**What is needed:**
Track down the lines that contain "part" and copy them.

**Provided data:**
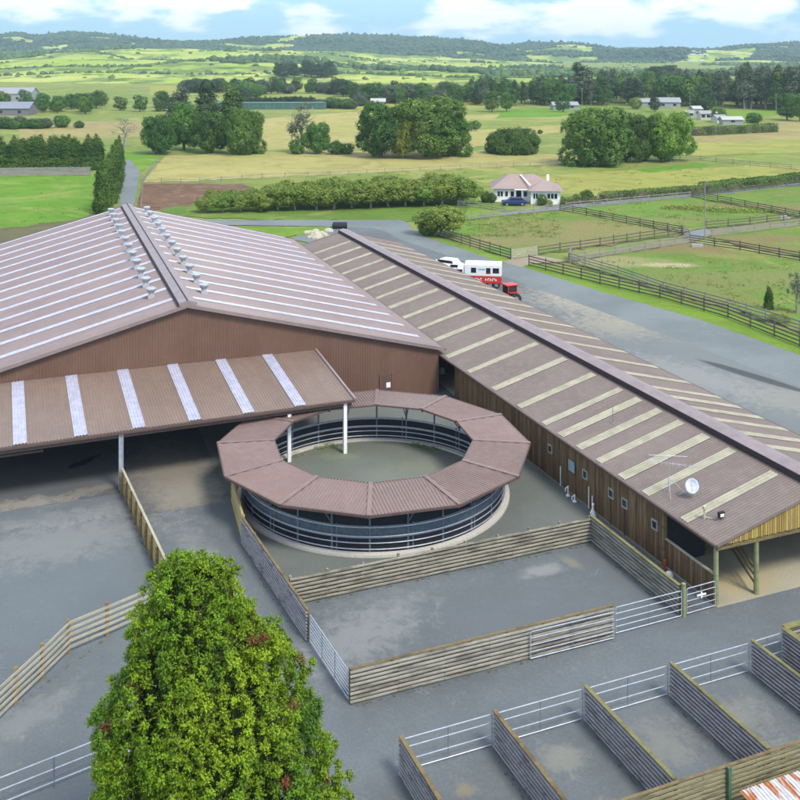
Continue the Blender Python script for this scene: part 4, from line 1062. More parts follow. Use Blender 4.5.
rail_fence([(-3.2, 40.8), (.62, 45.7), (1.75, 47.1), (2.95, 48.7), (4.75, 49.4), (8.0, 50.7)], 'pale five rail timber fence curving behind the conifer at the left edge', 'yard_fence', 5, 1.5, 3, T_PALE, T_POST, .04, .12, .16, 'f', zs=fz, z0=.09)
pf = thing('pipe_fence', 'thin three rail steel pipe fence at the bottom left behind the conifer', 'fence', (0, 39.5, .09))
for z in (.3, .78, 1.24):
    mb = MB(); mb.tube((-4, 38.7, z), (9, 41.6, z), .028); part('rail', mb, M_GALV, pf)
for t in (-3, 1.9, 6.5):
    s = 38.7+(t+4)*.223; mb = MB(); mb.tube((t, s, .05), (t, s, 1.26), .03); part('post', mb, M_GALVD, pf)

# ------------------------------------------------------------------ paddock fences
def gf(uv, label, **k): return rail_fence([G(*q)[:2] for q in uv], label, **k)
gf([(529, 266.5), (600, 284.5), (660, 298.5), (728, 318.5), (800, 347), (870, 376)], 'dark four rail fence along the grass verge of the road on the right', rails=4, h=1.5, sp=3.2)
gf([(570, 263), (618, 277), (663, 293), (728, 311), (766, 323), (800, 334), (880, 362)], 'grey weathered paddock fence just behind the dark roadside fence', rails=4, h=1.4, sp=3.0, m=T_FENCEG)
gf([(437, 236), (470, 247), (511, 259.5)], 'dark fence on the road side of the left paddock beside the round leafy bush', rails=4, h=1.5, sp=2.4)
gf([(538, 255.5), (560, 252), (600, 246.5), (640, 240.5), (682, 234.5)], 'dark fence on the left side of the grassy lane between two paddocks', rails=3, h=1.3, sp=3.0)
gf([(570, 262), (600, 257.5), (645, 250), (690, 243.3)], 'fence on the right side of the grassy lane leading to the tall pole', rails=3, h=1.3, sp=3.0, m=T_FENCEG)
gf([(690, 243.2), (740, 250.5), (800, 261.5), (880, 277)], 'dark fence running right from the foot of the tall pole', rails=4, h=1.3, sp=3.2)
gf([(455, 229), (463, 221.5), (480, 218.8), (520, 215), (560, 210.8)], 'grey fence curving along the lane in front of the house', rails=3, h=1.3, sp=2.6, m=T_FENCEG)
gf([(560, 210.8), (600, 218.5), (640, 226.5), (682, 234.3)], 'dark diagonal fence from the house lane to the lane junction', rails=4, h=1.3, sp=3.2)
gf([(566, 209), (620, 204), (690, 197.6)], 'pale fence between the house lane and the middle paddock', rails=3, h=1.2, sp=3.4, m=T_FENCEG)
gf([(692, 197.6), (745, 208), (800, 219), (860, 229)], 'dark diagonal fence dividing the upper right paddocks', rails=4, h=1.4, sp=3.6)
gf([(706, 229), (750, 225), (800, 219), (880, 210)], 'fence along the far side of the concrete lane at the right edge', rails=3, h=1.25, sp=3.6)
gf([(712, 237), (755, 232), (800, 226), (880, 216)], 'fence along the near side of the concrete lane at the right edge', rails=3, h=1.25, sp=3.6, m=T_FENCEG)
gf([(690, 197), (745, 191), (800, 185.5), (880, 178)], 'dark fence in front of the long clipped hedge at the right', rails=3, h=1.1, sp=4)
gf([(458, 207), (480, 208.5), (505, 212.5)], 'low grey fence around the house lawn', rails=3, h=1.1, sp=2.6, m=T_FENCEG)
M_WIRE = T_FENCEG
gf([(142, 184), (200, 183.6), (262, 178.4), (330, 176), (420, 171.5), (480, 168.5), (530, 166.3), (604, 163.3)], 'long post and rail fence across the dry field behind the orchard row', rails=2, h=1.1, sp=4.5, m=M_WIRE, rh=.08)
gf([(660, 159.5), (700, 161), (750, 166), (812, 171.5)], 'far fence crossing the dry field right of the big round trees', rails=3, h=1.3, sp=5, m=M_WIRE, rh=.1)
gf([(0, 176.5), (90, 175.5)], 'grey close railed fence below the dark shelterbelt on the left', rails=5, h=1.9, sp=4, m=T_FENCEG, rh=.34)
gf([(141, 212), (143, 184), (150, 172), (160, 160)], 'thin post fence along the right side of the narrow farm road', rails=2, h=1.1, sp=4.5, m=M_WIRE, rh=.07)
g2 = [G(512, 259.6), G(537, 256)]
def plank_gate(a, b_, label, h=1.3, m=None, n=5):
    g = thing('farm_gate', label, 'gate', (a[0], a[1], 0), 'w'); a, b_ = Vector(a), Vector(b_); m = m or T_FENCEG
    mb = MB()
    for k in range(n): mb.beam(a+Vector((0, 0, .25+k*h*.8/(n-1))), b_+Vector((0, 0, .25+k*h*.8/(n-1))), .05, .14)
    part('rails', mb, m, g)
    for c in (a, b_): mb = MB(); mb.beam(c, c+Vector((0, 0, h+.15)), .2, .2); part('post', mb, m, g)
    mb = MB(); mb.beam(a+Vector((0, -.04, .25)), b_+Vector((0, -.04, h)), .04, .1); part('brace', mb, m, g)
plank_gate(G(512, 259.7), G(537, 256), 'wide pale timber gate between the road entrance and the left paddock', m=T_PALE, n=6)
plank_gate(G(569, 262.5), G(571, 258), 'small pale gate at the start of the grassy lane', n=4)
plank_gate(G(683, 234.4), G(690, 240), 'small gate at the lane junction beside the tall pole', n=4)
# poles
def pole(uv, h, label, arms=True, r=.14):
    x, y, _ = G(*uv); p_ = thing('utility_pole', label, 'pole', (x, y, 0), 'w')
    mb = MB(); mb.tube((x, y, 0), (x, y, h), r, r*.65, 8); part('shaft', mb, T_FENCEG, p_)
    if arms: mb = MB(); mb.beam((x-.9, y, h-.4), (x+.9, y, h-.4), .1, .1); part('crossarm', mb, T_FENCEG, p_)
pole((705, 246), 9.3, 'tall thin grey pole standing where the paddock lanes meet', False, .1)
pole((292, 147), 9.5, 'lone power pole in the dry field left of the sparse tree')
pole((582, 112), 11, 'power pole against the far belt of trees')
pole((690, 112.5), 9, 'far power pole among the roofs by the tree belt')
pole((776, 115), 9, 'far power pole at the right in front of the tall pines')
mb = MB(); x, y, _ = G(697, 247.5); mb.box(x-.8, x+.8, y-.3, y+.3, 0, .5); mb.box(x-.7, x+.7, y-.2, y+.2, .3, .52)
solo('water_trough', mb, M_FRAMEW, (x, y, 0), 'pale water trough at the foot of the tall grey pole', 'trough', frame='w')
mb = MB(); x, y, _ = G(785, 219.5); mb.dome((x, y, 0), 1.0, .5, .7, 10, 4); solo('hay_bale', mb, M_FRAMEW, (x, y, 0), 'pale wrapped bale beside the upper right fence', 'bale', frame='w')
mb = MB(); x, y, _ = G(340, 229); mb.tube((x-1.1, y, .55), (x+1.1, y, .55), .55, .55, 12); mb.tube((x-1.12, y, .55), (x-1.2, y, .55), .3, .3, 10); solo('black_drum', mb, M_BLACK, (x, y, 0), 'black drum lying beyond the far end of the stable roof', 'drum', frame='w')
mb = MB(); rnd = random.Random(3)
for i in range(26):
    x, y, _ = G(318+rnd.gauss(0, 6), 236+rnd.gauss(0, 2)); r = rnd.uniform(.3, .8); mb.dome((x, y, 0), r, r*rnd.uniform(.6, 1), r*.8, 6, 3)
x, y, _ = G(318, 237)
solo('rock_pile', mb, mat_plain('pale_rock', (.42, .38, .30), .9), (x, y, 0), 'heap of pale rocks beyond the far end of the stable', 'rocks', frame='w', kind='stuff')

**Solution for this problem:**
Continue the Blender Python script for this scene: part 4, from line 1062. More parts follow. Use Blender 4.5.
    mb = MB(); mb.tube((-4, 38.7, z), (9, 41.6, z), .028); part('rail', mb, M_GALV, pf)
    s = 38.7+(t+4)*.223; mb = MB(); mb.tube((t, s, .05), (t, s, 1.26), .03); part('post', mb, M_GALVD, pf)
    part('rails', mb, m, g)
    for c in (a, b_): mb = MB(); mb.beam(c, c+Vector((0, 0, h+.15)), .2, .2); part('post', mb, m, g)
    mb = MB(); mb.beam(a+Vector((0, -.04, .25)), b_+Vector((0, -.04, h)), .04, .1); part('brace', mb, m, g)
    mb = MB(); mb.tube((x, y, 0), (x, y, h), r, r*.65, 8); part('shaft', mb, T_FENCEG, p_)
    if arms: mb = MB(); mb.beam((x-.9, y, h-.4), (x+.9, y, h-.4), .1, .1); part('crossarm', mb, T_FENCEG, p_)